• _To do_
Would you return all of this data exactly, leaving nothing out?

• _Source excerpt_
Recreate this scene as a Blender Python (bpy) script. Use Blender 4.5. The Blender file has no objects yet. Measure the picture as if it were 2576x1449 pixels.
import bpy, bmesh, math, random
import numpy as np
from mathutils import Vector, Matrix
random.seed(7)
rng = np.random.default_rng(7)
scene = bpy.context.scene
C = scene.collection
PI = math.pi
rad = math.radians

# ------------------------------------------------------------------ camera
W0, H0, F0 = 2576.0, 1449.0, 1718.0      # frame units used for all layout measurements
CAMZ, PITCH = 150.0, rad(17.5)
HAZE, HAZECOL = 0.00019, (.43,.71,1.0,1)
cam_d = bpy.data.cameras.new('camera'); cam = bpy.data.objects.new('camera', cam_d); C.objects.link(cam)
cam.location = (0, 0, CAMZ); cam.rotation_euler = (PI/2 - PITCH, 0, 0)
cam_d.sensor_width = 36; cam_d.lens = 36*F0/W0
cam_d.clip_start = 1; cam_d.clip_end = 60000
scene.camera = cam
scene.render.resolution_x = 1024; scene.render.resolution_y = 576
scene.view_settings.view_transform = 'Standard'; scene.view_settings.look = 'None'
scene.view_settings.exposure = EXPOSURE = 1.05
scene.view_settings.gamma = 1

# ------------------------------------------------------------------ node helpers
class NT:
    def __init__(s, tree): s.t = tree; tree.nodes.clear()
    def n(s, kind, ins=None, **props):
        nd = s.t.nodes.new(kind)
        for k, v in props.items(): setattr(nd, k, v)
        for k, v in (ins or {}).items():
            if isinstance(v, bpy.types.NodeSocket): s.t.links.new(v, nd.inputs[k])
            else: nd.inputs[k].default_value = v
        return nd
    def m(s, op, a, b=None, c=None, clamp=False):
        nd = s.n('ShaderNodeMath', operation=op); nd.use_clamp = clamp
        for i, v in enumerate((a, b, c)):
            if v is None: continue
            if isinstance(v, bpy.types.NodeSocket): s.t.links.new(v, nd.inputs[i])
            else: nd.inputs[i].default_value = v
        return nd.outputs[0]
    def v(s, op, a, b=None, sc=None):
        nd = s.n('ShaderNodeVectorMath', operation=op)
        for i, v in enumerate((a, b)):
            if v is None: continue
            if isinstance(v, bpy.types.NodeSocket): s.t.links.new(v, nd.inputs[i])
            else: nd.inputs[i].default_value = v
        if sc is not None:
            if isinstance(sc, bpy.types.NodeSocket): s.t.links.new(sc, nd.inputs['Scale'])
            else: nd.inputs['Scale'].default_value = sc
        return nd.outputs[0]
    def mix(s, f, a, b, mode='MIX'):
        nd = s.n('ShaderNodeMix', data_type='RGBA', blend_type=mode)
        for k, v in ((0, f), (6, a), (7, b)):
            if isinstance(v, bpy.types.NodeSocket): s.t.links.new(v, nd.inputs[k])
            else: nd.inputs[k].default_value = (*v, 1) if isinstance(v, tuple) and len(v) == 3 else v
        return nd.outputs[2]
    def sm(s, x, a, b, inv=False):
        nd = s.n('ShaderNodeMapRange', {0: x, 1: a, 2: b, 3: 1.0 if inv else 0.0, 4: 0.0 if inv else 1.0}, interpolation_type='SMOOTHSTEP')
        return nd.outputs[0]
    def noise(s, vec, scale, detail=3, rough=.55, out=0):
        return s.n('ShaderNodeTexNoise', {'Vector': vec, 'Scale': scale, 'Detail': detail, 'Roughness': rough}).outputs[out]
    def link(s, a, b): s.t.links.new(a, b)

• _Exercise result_
Recreate this scene as a Blender Python (bpy) script. Use Blender 4.5. The Blender file has no objects yet. Measure the picture as if it were 2576x1449 pixels.
import bpy, bmesh, math, random
import numpy as np
from mathutils import Vector, Matrix
random.seed(7)
rng = np.random.default_rng(7)
scene = bpy.context.scene
C = scene.collection
PI = math.pi
rad = math.radians

# ------------------------------------------------------------------ camera
W0, H0, F0 = 2576.0, 1449.0, 1718.0      # frame units used for all layout measurements
CAMZ, PITCH = 150.0, rad(17.5)
HAZE, HAZECOL = 0.00019, (.43,.71,1.0,1)
cam_d = bpy.data.cameras.new('camera'); cam = bpy.data.objects.new('camera', cam_d); C.objects.link(cam)
cam.location = (0, 0, CAMZ); cam.rotation_euler = (PI/2 - PITCH, 0, 0)
cam_d.sensor_width = 36; cam_d.lens = 36*F0/W0
cam_d.clip_start = 1; cam_d.clip_end = 60000
scene.camera = cam
scene.render.resolution_x = 1024; scene.render.resolution_y = 576
scene.view_settings.view_transform = 'Standard'; scene.view_settings.look = 'None'
scene.view_settings.exposure = EXPOSURE = 1.05
scene.view_settings.gamma = 1

# ------------------------------------------------------------------ node helpers
class NT:
    def __init__(s, tree): s.t = tree; tree.nodes.clear()
    def n(s, kind, ins=None, **props):
        nd = s.t.nodes.new(kind)
        for k, v in props.items(): setattr(nd, k, v)
        for k, v in (ins or {}).items():
            if isinstance(v, bpy.types.NodeSocket): s.t.links.new(v, nd.inputs[k])
            else: nd.inputs[k].default_value = v
        return nd
    def m(s, op, a, b=None, c=None, clamp=False):
        nd = s.n('ShaderNodeMath', operation=op); nd.use_clamp = clamp
        for i, v in enumerate((a, b, c)):
            if v is None: continue
            if isinstance(v, bpy.types.NodeSocket): s.t.links.new(v, nd.inputs[i])
            else: nd.inputs[i].default_value = v
        return nd.outputs[0]
    def v(s, op, a, b=None, sc=None):
        nd = s.n('ShaderNodeVectorMath', operation=op)
        for i, v in enumerate((a, b)):
            if v is None: continue
            if isinstance(v, bpy.types.NodeSocket): s.t.links.new(v, nd.inputs[i])
            else: nd.inputs[i].default_value = v
        if sc is not None:
            if isinstance(sc, bpy.types.NodeSocket): s.t.links.new(sc, nd.inputs['Scale'])
            else: nd.inputs['Scale'].default_value = sc
        return nd.outputs[0]
    def mix(s, f, a, b, mode='MIX'):
        nd = s.n('ShaderNodeMix', data_type='RGBA', blend_type=mode)
        for k, v in ((0, f), (6, a), (7, b)):
            if isinstance(v, bpy.types.NodeSocket): s.t.links.new(v, nd.inputs[k])
            else: nd.inputs[k].default_value = (*v, 1) if isinstance(v, tuple) and len(v) == 3 else v
        return nd.outputs[2]
    def sm(s, x, a, b, inv=False):
        nd = s.n('ShaderNodeMapRange', {0: x, 1: a, 2: b, 3: 1.0 if inv else 0.0, 4: 0.0 if inv else 1.0}, interpolation_type='SMOOTHSTEP')
        return nd.outputs[0]
    def noise(s, vec, scale, detail=3, rough=.55, out=0):
        return s.n('ShaderNodeTexNoise', {'Vector': vec, 'Scale': scale, 'Detail': detail, 'Roughness': rough}).outputs[out]
    def link(s, a, b): s.t.links.new(a, b)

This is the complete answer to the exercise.